What to do: Go from the first line to the line with "o = copy_tree(elf, (xc2" and return those lines verbatim, ends included.
————
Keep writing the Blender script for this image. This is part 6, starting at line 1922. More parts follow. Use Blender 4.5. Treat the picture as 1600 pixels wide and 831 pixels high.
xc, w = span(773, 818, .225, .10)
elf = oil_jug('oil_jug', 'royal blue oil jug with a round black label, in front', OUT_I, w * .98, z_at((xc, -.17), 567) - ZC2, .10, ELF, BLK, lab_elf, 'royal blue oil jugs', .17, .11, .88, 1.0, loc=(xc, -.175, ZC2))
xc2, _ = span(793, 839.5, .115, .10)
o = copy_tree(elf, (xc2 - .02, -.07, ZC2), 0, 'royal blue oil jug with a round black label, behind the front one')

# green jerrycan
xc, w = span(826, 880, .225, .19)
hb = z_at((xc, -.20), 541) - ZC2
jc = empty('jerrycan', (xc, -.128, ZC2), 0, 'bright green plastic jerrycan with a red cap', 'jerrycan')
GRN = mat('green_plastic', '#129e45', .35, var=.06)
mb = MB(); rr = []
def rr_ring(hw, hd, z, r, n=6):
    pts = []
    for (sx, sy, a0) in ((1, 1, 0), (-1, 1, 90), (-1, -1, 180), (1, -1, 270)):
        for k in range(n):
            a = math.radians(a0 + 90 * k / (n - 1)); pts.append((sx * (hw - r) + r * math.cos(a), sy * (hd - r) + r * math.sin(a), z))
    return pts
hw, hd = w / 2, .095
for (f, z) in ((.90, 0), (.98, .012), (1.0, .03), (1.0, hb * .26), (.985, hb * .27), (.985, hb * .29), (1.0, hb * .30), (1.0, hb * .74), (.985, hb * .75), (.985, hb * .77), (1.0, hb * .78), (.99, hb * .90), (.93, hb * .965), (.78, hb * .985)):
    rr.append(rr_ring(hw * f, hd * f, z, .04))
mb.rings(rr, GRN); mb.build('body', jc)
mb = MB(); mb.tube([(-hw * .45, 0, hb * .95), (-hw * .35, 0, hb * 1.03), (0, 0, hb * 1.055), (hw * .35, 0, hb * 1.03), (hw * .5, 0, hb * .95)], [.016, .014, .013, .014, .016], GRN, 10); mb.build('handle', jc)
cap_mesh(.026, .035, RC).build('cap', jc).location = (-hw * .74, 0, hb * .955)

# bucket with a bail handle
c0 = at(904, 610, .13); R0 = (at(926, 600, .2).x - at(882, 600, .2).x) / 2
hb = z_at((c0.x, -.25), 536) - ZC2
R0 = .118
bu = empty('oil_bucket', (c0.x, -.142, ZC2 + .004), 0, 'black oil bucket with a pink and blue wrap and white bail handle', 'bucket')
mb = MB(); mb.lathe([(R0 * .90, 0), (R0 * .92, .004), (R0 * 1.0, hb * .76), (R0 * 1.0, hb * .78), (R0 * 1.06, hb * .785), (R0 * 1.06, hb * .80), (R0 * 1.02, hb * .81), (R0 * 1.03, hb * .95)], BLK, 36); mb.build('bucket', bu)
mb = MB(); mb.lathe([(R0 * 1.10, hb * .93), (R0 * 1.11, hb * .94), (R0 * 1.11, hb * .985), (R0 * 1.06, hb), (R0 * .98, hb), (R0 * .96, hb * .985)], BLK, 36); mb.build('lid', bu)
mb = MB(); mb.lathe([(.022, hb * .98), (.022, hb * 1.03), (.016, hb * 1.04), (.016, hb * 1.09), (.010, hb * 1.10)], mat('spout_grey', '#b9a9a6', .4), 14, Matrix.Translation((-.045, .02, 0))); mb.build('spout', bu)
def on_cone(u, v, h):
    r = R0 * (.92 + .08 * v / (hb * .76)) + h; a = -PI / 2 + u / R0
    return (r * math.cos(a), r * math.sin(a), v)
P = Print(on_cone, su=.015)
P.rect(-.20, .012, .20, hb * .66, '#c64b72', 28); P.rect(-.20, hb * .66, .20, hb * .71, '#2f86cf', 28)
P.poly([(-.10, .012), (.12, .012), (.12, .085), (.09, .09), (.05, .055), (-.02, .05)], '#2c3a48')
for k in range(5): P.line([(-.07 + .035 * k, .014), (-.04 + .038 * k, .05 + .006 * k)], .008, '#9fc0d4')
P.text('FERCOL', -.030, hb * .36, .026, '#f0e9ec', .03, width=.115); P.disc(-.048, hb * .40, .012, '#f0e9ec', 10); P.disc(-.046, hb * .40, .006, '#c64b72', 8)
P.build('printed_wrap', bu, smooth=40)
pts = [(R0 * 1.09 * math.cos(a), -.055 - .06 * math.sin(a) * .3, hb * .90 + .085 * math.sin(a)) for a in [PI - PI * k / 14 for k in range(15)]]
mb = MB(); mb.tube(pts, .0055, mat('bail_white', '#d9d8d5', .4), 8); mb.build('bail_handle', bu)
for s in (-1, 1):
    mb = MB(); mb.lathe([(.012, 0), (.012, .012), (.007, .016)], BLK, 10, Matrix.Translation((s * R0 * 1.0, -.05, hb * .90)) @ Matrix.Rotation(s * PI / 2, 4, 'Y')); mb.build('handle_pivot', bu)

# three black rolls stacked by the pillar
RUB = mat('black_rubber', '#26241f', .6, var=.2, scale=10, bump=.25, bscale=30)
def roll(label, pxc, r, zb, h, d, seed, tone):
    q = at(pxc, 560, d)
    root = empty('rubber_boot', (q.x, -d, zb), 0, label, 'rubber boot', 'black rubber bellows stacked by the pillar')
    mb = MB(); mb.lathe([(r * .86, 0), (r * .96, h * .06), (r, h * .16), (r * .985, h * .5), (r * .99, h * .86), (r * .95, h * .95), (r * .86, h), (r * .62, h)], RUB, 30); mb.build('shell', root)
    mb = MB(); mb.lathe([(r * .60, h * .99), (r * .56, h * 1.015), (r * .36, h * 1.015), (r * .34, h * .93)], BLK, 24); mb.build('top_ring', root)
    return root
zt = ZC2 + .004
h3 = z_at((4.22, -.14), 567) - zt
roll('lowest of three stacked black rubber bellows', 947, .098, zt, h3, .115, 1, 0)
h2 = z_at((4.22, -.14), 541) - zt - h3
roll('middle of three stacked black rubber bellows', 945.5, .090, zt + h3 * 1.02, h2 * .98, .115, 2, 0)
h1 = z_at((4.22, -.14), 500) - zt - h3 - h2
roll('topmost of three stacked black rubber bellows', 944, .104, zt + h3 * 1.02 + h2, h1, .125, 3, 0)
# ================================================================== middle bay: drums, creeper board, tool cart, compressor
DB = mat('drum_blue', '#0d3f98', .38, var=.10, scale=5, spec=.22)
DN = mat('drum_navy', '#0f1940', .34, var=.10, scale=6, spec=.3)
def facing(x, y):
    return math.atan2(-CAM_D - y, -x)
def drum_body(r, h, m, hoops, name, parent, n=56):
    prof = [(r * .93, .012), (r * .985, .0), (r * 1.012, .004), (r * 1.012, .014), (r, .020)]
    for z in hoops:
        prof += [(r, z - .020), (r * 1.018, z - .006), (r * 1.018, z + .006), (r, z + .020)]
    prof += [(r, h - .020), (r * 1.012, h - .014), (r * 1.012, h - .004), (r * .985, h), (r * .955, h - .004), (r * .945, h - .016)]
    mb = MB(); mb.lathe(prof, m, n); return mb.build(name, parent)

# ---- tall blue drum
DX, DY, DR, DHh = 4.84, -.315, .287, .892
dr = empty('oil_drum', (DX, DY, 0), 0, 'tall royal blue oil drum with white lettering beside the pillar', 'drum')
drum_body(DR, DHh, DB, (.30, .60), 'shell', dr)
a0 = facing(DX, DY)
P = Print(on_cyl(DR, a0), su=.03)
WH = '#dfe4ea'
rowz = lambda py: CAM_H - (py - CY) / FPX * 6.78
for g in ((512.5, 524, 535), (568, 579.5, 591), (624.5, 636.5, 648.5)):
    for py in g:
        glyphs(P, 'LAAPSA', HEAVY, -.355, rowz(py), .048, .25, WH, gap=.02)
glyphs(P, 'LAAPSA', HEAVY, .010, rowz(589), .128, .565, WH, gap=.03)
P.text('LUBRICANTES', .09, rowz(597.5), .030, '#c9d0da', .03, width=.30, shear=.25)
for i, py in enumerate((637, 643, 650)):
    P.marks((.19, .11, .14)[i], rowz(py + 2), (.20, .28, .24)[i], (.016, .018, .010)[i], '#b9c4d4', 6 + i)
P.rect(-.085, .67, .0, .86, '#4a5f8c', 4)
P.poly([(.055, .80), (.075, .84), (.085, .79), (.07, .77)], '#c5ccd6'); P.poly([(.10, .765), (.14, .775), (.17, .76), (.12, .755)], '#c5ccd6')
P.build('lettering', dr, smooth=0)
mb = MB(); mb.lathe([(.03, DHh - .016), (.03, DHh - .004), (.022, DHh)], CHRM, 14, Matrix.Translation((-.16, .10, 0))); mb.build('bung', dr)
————
Task answer:
Keep writing the Blender script for this image. This is part 6, starting at line 1922. More parts follow. Use Blender 4.5. Treat the picture as 1600 pixels wide and 831 pixels high.
xc, w = span(773, 818, .225, .10)
elf = oil_jug('oil_jug', 'royal blue oil jug with a round black label, in front', OUT_I, w * .98, z_at((xc, -.17), 567) - ZC2, .10, ELF, BLK, lab_elf, 'royal blue oil jugs', .17, .11, .88, 1.0, loc=(xc, -.175, ZC2))
xc2, _ = span(793, 839.5, .115, .10)
o = copy_tree(elf, (xc2 - .02, -.07, ZC2), 0, 'royal blue oil jug with a round black label, behind the front one')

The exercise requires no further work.